The stop-whining order, which you can read in full here, was issued from the 5th U.S. Circuit Court of Appeals in New Orleans and first spotted by Greg Lipper, a litigator at Americans United for the Separation of Church and State. The lawsuit in question was brought by a bunch of religious non-profit institutions: University of Dallas, East Texas Baptist University, Houston Baptist University, Westminster Theological Seminary, the Catholic Diocese of Beaumont, and two Texas-based divisions of Catholic Charities.

Basically, the religious institutions are mad because the Affordable Care Act’s new rules require them to submit a two-page form opting out of providing contraception coverage for their employees. In their lawsuits, they argued that’s a violation of the Religious Freedom Restoration Act, which is meant to protect free exercise of religion.
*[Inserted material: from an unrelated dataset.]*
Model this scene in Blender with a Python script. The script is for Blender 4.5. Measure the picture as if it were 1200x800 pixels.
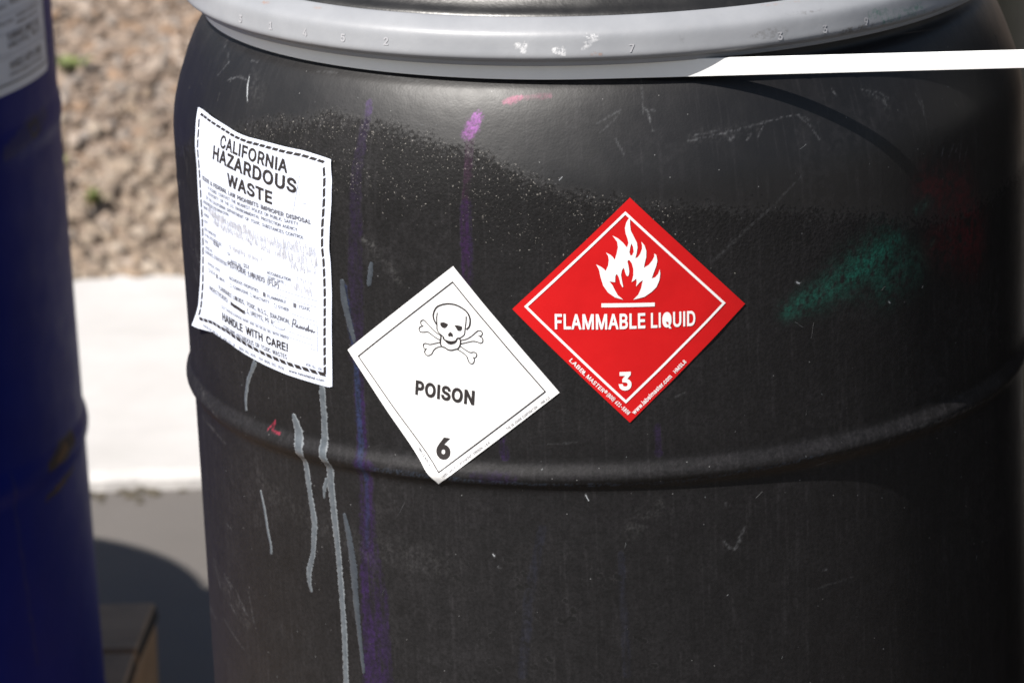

This is the same argument that University of Notre Dame tried to make, without success: that not only should they not have to cover birth control, they shouldn’t even have to do anything to opt out of covering it. And like the 7th Circuit in Chicago did with Notre Dame, the 5th Circuit ruled that the religious institutions aren’t really being asked to do anything at all, and they’re definitely not being religiously oppressed. The ACA rules say that if a religious institution refuses to cover birth control and opts out, the feds insurance company will cover it directly. That’s not a violation of religious freedom, the court wrote:

[T]he acts the plaintiffs are required to perform do not involve providing or facilitating access to contraceptives, and the plaintiffs have no right under RFRA to challenge the independent conduct of third parties. Because the plaintiffs have not shown that the regulations substantially burden their religious exercise or, in University of Dallas, have not demonstrated a substantial likelihood of doing so, we need not reach the strict-scrutiny prong or the other requirements for an injunction.

The 5th Circuit is same federal court that always rules in favor of Texas’ most draconian abortion restrictions. It’s fair to call it one of the more conservative courts in the country, which is why this ruling is so surprising; the ruling itself was written by Justice Jerry Edwin Smith, who was appointed by Ronald Reagan.

This is a surprise, but, for once, a good one.